Mme Rickards : Le problème, qui peut frapper n'importe qui, est que le régime d'assistance sociale ou la dépendance à son égard suce les gens jusqu'à la moelle. Il leur enlève immédiatement toute estime de soi, de même que leur assurance, surtout les hommes. Les jeunes femmes peuvent toujours avoir des enfants, ce qui donne un sens à leur existence et procure une source de revenu. Par contre, que font les jeunes hommes? Nul n'a besoin d'eux. Que peuvent- ils faire? S'ils sont célibataires, ils peuvent toucher une pitance ou ils peuvent avoir une famille et faire de leur mieux mais, en bout de ligne, ils se retrouveront à vivre de l'assistance sociale, peu importe ce qu'ils font. Ils se sentent donc inutiles. C'est alors que la colère et la frustration s'installent. Ils boivent, ils démolissent tout, ils lancent l'enfant contre le mur. Si vous y réfléchissez bien, vous constaterez qu'à la base, tout gravite autour du fait que, dans le cadre des régimes actuels, nous privons les gens de responsabilités.

Le sénateur Segal : Vous avez mentionné le concept du financement reposant sur les atouts. Un débat fait rage dans les cercles de politique sociale aux États-Unis, en Europe et au Canada pour décider s'il faut offrir du soutien social fondé sur le revenu ou sur les atouts.
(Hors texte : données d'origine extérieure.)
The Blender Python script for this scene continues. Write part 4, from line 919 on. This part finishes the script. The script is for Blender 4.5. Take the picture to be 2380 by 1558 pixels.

Par exemple, l'administration Thatcher a institué pour les Britanniques à faible revenu les HLM, en tenant le raisonnement que voici : on leur donne l'habitation dans laquelle ils vivent, on leur en cède la propriété, de sorte qu'ils vont être motivés à la maintenir en bon état et qu'ils auront aussi un certain avoir. Au fil des ans, la vie dans ces collectivités a commencé à s'améliorer.

Quand vous parlez de développement économique communautaire fondé sur les atouts, parlez-vous d'inverser l'espèce d'évaluation des besoins qu'on voit souvent Centraide effectuer — en vue d'évaluer les avantages, les forces d'une collectivité et de voir comment on peut les maximiser? Envisagez-vous plutôt de faire en sorte que les personnes ont les atouts voulus pour disposer d'une certaine marge de manœuvre et de pouvoir prendre part à la vie socio- économique?
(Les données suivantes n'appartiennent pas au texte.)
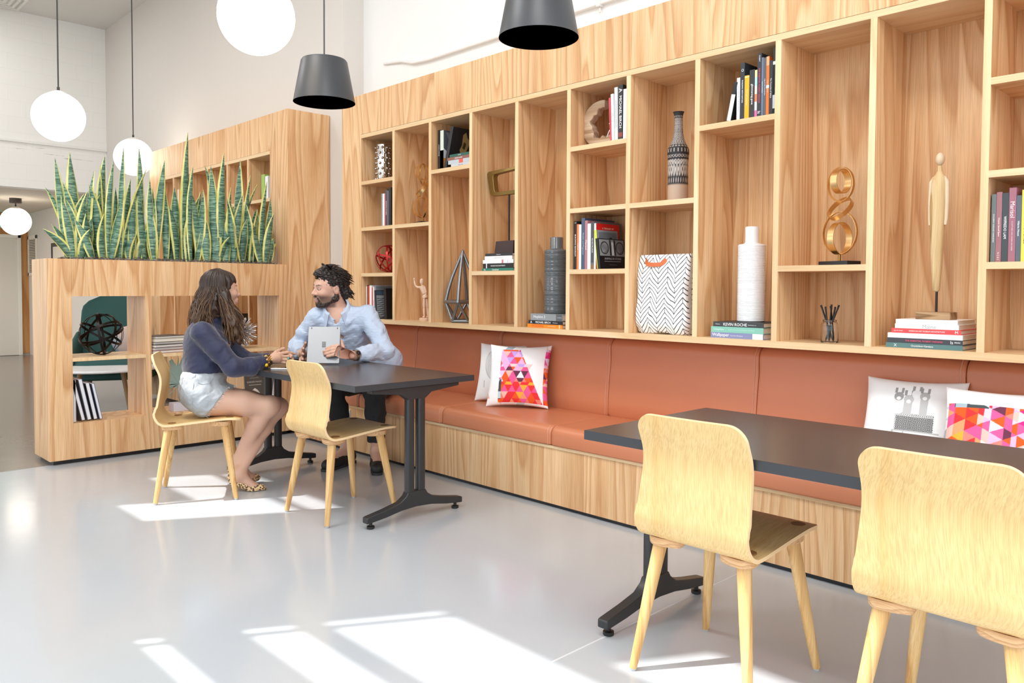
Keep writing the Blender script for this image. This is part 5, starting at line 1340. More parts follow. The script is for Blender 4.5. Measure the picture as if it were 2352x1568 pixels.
def bbox(pts, m):
    P = np.array([tuple(p) for p in pts]); return P.min(0) - m, P.max(0) + m
def strands(mb_list, M, specs, cols, q):
    pass

# ================================================================== the woman
WO = Vector((-4.655, -1.56, 0)); WF = Vector((.464, .886, 0)).normalized(); WR = Vector((WF.y, -WF.x, 0))
def W(a, b, z): return WO + WF*a + WR*b + Vector((0, 0, z))
WSK = (.60, .36, .26)
woman = thing('person', 'woman with long wavy brown hair, navy blouse, pale denim shorts and leopard heels', 'person', (-4.655, -1.56, .46))
HM = frame(W(.128, -.005, 1.209), (.16, .986, -.02), (0, 0, 1), .93)
RW = np.array([[WF.x, WR.x, 0], [WF.y, WR.y, 0], [0, 0, 1]], dtype=f32)
hd = local(head_sdf(False, 1), HM)
shR, elR, wrR = W(.035, .150, .968), W(.205, .185, .765), W(.385, .085, .788)
shL, elL, wrL = W(.055, -.155, .968), W(.25, -.17, .772), W(.405, -.07, .788)
torso = union(.05, ell(W(.03, 0, .87), (.10, .135, .16), RW), ell(W(.045, 0, .96), (.075, .15, .07), RW), ell(W(.095, .065, .885), (.062, .066, .062), RW), ell(W(.10, -.065, .885), (.062, .066, .062), RW), ell(W(.035, 0, .74), (.105, .125, .11), RW), ell(W(.02, 0, .60), (.12, .165, .115), RW), cap(W(.06, 0, 1.0), W(.09, 0, 1.10), .055, .048))
hipR, knR, anR = W(.06, .088, .562), W(.405, .082, .520), W(.208, -.035, .165)
hipL, knL, anL = W(.06, -.088, .562), W(.452, -.070, .487), W(.222, .02, .108)
heR, baR, toR = W(.190, -.03, .112), W(.275, -.135, .045), W(.318, -.18, .036)
heL, baL, toL = W(.195, .018, .075), W(.305, .02, .022), W(.35, .02, .016)
def leg(h, k, a):
    h, k, a = Vector(h), Vector(k), Vector(a); cf = k.lerp(a, .30) + (k - h).normalized()*-.018
    return union(.03, cap(h, h.lerp(k, .55), .088, .072), cap(h.lerp(k, .55), k, .072, .052), ell(k, (.054, .054, .056)), cap(k, cf, .048, .051), cap(cf, a, .051, .031), ell(a, (.033, .033, .036)))
footR = union(.02, cap(anR, heR, .030, .027), cap(anR, baR, .029, .028), cap(baR, toR, .028, .018), cap(heR, baR, .024, .022))
footL = union(.02, cap(anL, heL, .030, .027), cap(anL, baL, .029, .026), cap(baL, toL, .026, .014), cap(heL, baL, .024, .020))
arms = union(.03, cap(shR, elR, .044, .036), cap(elR, wrR, .037, .025), cap(shL, elL, .044, .036), cap(elL, wrL, .037, .025))
body = union(.03, torso, arms, leg(hipR, knR, anR), leg(hipL, knL, anL), footR, footL)
whole = union(.025, body, hd)
# hands, lightly clasped
kR = [W(.462, .030, .826), W(.468, .036, .808), W(.466, .042, .792), W(.458, .044, .777)]
palmR = union(.016, cap(wrR, W(.42, .068, .797), .024, .025), ell(W(.435, .058, .802), (.036, .018, .030), RW), *[cap(W(.415, .066, .797), k, .016, .0105) for k in kR])
fR = [finger([kR[0], W(.506, .012, .832), W(.532, -.006, .826), W(.550, -.020, .818)], .0100, .0072), finger([kR[1], W(.510, .020, .808), W(.528, .004, .800), W(.526, -.012, .794)], .0100, .0075),
      finger([kR[2], W(.504, .030, .788), W(.520, .012, .780), W(.514, -.004, .776)], .0096, .0072), finger([kR[3], W(.490, .034, .771), W(.504, .020, .764), W(.500, .006, .762)], .0088, .0066), finger([W(.412, .048, .812), W(.438, .030, .834), W(.456, .012, .844), W(.468, -.002, .846)], .0120, .0082)]
kL = [W(.478, -.018, .822), W(.484, -.026, .806), W(.480, -.032, .790), W(.470, -.034, .775)]
palmL = union(.016, cap(wrL, W(.435, -.055, .795), .024, .024), ell(W(.448, -.044, .800), (.036, .018, .030), RW), *[cap(W(.43, -.055, .797), k, .016, .0105) for k in kL])
fL = [finger([kL[0], W(.514, .002, .820), W(.530, .020, .812), W(.526, .034, .804)], .0098, .0074), finger([kL[1], W(.520, -.004, .797), W(.536, .016, .790), W(.532, .032, .782)], .0098, .0074),
      finger([kL[2], W(.512, -.010, .778), W(.532, .010, .768), W(.526, .030, .762)], .0094, .0072), finger([kL[3], W(.498, -.014, .765), W(.516, .006, .757), W(.512, .024, .754)], .0086, .0066), finger([W(.43, -.032, .812), W(.455, -.012, .838), W(.474, .004, .852), W(.486, .014, .856)], .0118, .0080)]
handR = union(.0045, palmR, *fR); handL = union(.0045, palmL, *fL)
zc = 1.075
m_body = sdf_mesh(whole, W(0, 0, 0) + Vector((-.45, -.45, 0)), Vector((-4.0, -.85, zc)), .0065)
m_head = sdf_mesh(whole, Vector((-4.80, -1.62, zc - .0065)), Vector((-4.42, -1.22, 1.36)), .0026)
lo, hi = bbox([wrR, W(.57, -.05, .74), W(.38, .1, .87)], .04); m_hr = sdf_mesh(handR, lo, hi, .0024)
lo, hi = bbox([wrL, W(.57, .06, .74), W(.38, -.1, .87)], .04); m_hl = sdf_mesh(handL, lo, hi, .0024)
VB, FB = join(m_body, m_head, m_hr, m_hl)
CB = np.tile(np.array(WSK), (len(VB), 1)); hm = VB[:, 2] > zc - .01
CB[hm] = world_col(VB[hm], HM, lambda P: head_color(P, False, WSK, (.50, .13, .12), 1))
build_np('body', (VB, FB), SKINM, woman, CB)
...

Mme Rickards : Nous abordons ici deux sujets distincts. Le développement communautaire fondé sur les atouts dont je parle est axé autour d'un point de vue; ce n'est pas une mesure comme telle. C'est un point de vue sur les atouts dont dispose une collectivité.

Par exemple à Nackawic, nous avons beaucoup de travailleurs qualifiés actuellement au chômage. Naturellement, ce sont eux qui quittent la collectivité. Nous avons un environnement. Nous avons de magnifiques paysages, une pêche abondante, et il existe toutes sortes de possibilités pour des entreprises de plein air. Ce sont là les atouts dont nous disposons. Nous avons aussi des gens qui sont disposés à apprendre et qui connaissent le pays. Quand on les rencontre personnellement, les membres des groupes vraiment marginalisés nous disent : c'est l'ivrogne du coin, il ne vaut rien; par contre, quand il est sobre, c'est un menuisier hors pair. Il faut voir le menuisier, non pas l'ivrogne. Voilà de quoi nous parlons quand il est question de développement microéconomique fondé sur les atouts.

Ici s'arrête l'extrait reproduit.